Theme Analysis
Survival
From the moment Ishmael is forced to flee Mattru Jong his life focuses solely on the need to survive. This basic desire trumps everything else. He does whatever he has to do in order to survive, whether that entails wandering from place to place, alone or with companions, or being forced to join the army. He had to join the army or he would not have survived. Once he becomes a soldier, the need to survive becomes an even stronger motivating factor and makes him quite ruthless. He kills other people before they kill him. Survival by whatever means necessary becomes his way of life. After he is taken to the rehabilitation home he finds it hard to trust anyone, because for so long his survival has depended on not trusting. “I had learned to survive and take care of myself. . . . I liked being alone, since it made surviving easier.” (p. 153).
War and Its Atrocities
The war is brutal in particular because civilians are caught up in it. Whole villages are massacred simply because each side needs to establish bases from which to attack. Ishmael witnesses many atrocities against civilians, who are killed in all manner of brutal ways. Lieutenant Jabati describes these atrocities explicitly when he addresses the villagers and tells they boys they must take part in the fight. Then when Ishmael becomes a soldier he takes part in atrocities committed by the government forces. In particular, they kill their prisoners as well as any civilians that get in their way. The war so desensitizes them to decent human feelings that they commit unspeakable acts without so much as a thought. Atrocities become normal, everyday acts on both sides of the conflict.
Revenge
The idea of revenge is drummed into the boy soldiers during their training by Corporal Gadafi. He tells them to visualize the enemy as the rebels who killed their parents. They must kill the rebels in order to avenge the deaths of their families. Ishmael accepts this explanation. When he sees rebels during a raid he gets angry because they remind him of the rebels who killed his family. When he is ordered to kill a prisoner he thinks nothing of it: “The prisoner was simply another rebel who was responsible for the death of my family, as I had come to truly believe” (p. 124). But as a result of his rehabilitation, Ishmael comes to realize that all revenge is futile, and he makes the point eloquently in his speech at the United Nations conference: What I have learned from my experiences is that revenge is not good. I joined the army to avenge the deaths of my family and to survive, but I’ve come to learn that if I am going to take revenge, in that process I will kill another person whose family will want revenge; then revenge and revenge and revenge will never come to an end . . .” (p. 199).

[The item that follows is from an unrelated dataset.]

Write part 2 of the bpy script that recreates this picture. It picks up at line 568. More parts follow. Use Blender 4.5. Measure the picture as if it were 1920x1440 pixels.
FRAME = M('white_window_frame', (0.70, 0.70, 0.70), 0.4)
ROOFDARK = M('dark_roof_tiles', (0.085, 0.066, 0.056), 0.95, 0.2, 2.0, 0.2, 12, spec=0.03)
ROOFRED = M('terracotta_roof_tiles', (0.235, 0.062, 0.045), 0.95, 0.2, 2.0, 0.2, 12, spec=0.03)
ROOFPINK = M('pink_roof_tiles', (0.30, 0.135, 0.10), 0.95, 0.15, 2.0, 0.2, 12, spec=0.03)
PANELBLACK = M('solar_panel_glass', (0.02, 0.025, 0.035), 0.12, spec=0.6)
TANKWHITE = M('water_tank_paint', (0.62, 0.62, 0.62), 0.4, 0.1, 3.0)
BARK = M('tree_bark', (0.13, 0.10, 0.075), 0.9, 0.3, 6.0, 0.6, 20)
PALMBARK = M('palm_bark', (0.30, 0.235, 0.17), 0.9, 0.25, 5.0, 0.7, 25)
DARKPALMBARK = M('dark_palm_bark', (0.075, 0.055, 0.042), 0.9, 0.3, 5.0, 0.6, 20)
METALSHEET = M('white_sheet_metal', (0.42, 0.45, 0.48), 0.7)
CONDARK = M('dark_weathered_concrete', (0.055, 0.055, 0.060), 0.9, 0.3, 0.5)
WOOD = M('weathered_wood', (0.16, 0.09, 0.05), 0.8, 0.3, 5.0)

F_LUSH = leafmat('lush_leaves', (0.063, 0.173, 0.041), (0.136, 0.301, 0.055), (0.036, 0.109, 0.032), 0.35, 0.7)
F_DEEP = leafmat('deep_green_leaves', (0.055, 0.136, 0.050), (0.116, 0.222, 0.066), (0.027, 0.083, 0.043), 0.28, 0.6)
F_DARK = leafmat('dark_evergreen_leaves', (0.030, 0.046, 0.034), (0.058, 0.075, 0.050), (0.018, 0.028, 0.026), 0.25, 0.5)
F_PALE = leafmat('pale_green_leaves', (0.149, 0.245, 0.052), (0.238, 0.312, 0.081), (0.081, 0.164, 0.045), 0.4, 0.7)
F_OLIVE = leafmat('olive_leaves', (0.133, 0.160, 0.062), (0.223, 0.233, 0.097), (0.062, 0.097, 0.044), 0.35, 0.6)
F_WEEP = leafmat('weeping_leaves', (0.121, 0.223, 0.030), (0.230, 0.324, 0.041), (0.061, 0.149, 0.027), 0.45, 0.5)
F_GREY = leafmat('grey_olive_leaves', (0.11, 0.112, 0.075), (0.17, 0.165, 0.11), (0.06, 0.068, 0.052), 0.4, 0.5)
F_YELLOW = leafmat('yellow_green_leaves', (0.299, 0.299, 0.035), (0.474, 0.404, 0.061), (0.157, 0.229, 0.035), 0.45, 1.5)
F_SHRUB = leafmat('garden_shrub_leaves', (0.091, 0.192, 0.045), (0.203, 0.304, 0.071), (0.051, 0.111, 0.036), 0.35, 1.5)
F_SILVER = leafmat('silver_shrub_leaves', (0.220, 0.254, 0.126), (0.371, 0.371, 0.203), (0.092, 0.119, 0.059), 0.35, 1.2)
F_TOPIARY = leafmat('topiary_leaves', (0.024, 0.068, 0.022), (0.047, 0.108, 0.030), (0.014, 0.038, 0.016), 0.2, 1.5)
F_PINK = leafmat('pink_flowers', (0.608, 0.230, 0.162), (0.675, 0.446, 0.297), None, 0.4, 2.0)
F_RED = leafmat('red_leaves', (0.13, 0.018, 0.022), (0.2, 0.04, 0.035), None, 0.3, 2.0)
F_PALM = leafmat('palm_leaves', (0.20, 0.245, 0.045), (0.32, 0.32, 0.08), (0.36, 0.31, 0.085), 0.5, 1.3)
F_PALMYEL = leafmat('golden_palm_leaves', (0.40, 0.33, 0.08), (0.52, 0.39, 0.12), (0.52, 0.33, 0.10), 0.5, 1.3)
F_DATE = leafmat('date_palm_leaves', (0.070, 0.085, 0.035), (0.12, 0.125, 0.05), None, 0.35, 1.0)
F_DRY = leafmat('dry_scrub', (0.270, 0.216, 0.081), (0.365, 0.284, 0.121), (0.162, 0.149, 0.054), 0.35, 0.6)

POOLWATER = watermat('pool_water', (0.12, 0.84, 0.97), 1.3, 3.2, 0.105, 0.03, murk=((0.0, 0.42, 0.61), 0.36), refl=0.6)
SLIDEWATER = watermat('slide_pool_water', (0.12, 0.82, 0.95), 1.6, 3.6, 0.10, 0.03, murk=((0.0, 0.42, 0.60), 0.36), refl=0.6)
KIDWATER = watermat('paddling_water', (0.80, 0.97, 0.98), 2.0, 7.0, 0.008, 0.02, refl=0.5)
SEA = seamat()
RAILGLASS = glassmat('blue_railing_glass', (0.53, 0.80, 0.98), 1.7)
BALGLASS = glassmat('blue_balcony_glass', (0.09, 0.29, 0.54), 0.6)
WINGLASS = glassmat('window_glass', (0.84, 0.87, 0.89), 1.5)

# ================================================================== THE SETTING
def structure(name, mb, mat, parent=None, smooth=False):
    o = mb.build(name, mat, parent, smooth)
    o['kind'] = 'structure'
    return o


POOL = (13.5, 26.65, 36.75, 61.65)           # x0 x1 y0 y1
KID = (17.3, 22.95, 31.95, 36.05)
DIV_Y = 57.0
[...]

Loss and Rediscovery of Community
The personal story Ishmael Beah recounts is one of loss and rediscovery of community. When the story begins, as Ishmael makes his way to Mattru Jong with his brother and friend, he is like any other twelve-year-old. He has a family and a community to which he belongs. During the story he often flashes back to happy scenes from his early childhood. But when the rebels attack he loses everything and is completely alone in the world. The whole of Sierra Leone society breaks down, too. People become suspicious of each other; even children are regarded with suspicion because people know they are being recruited as soldiers. There is no longer any pleasure taken in greeting a strangers. Strangers are people to be wary of.
When Ishmael joins the army he rediscovers a sense of community with his comrades. “My squad was my family,” he writes (p. 126). But this newfound sense of solidarity with others comes at a terrible price; this particular “family” is trained in the ruthless killing of the enemy, and it leaves Ishmael full of hatred and mistrust of others who are not in his small military unit.
Ishmael slowly begins to recover community at the Benin Home during his rehabilitation. He learns to trust once more, and he becomes once more part of a family when he goes to live with his uncle. When he speaks at the UN he says, “We are all brothers and sisters,” which shows he now has an awareness of community at the widest possible level—the community of all people who must learn how to live in peace with one another.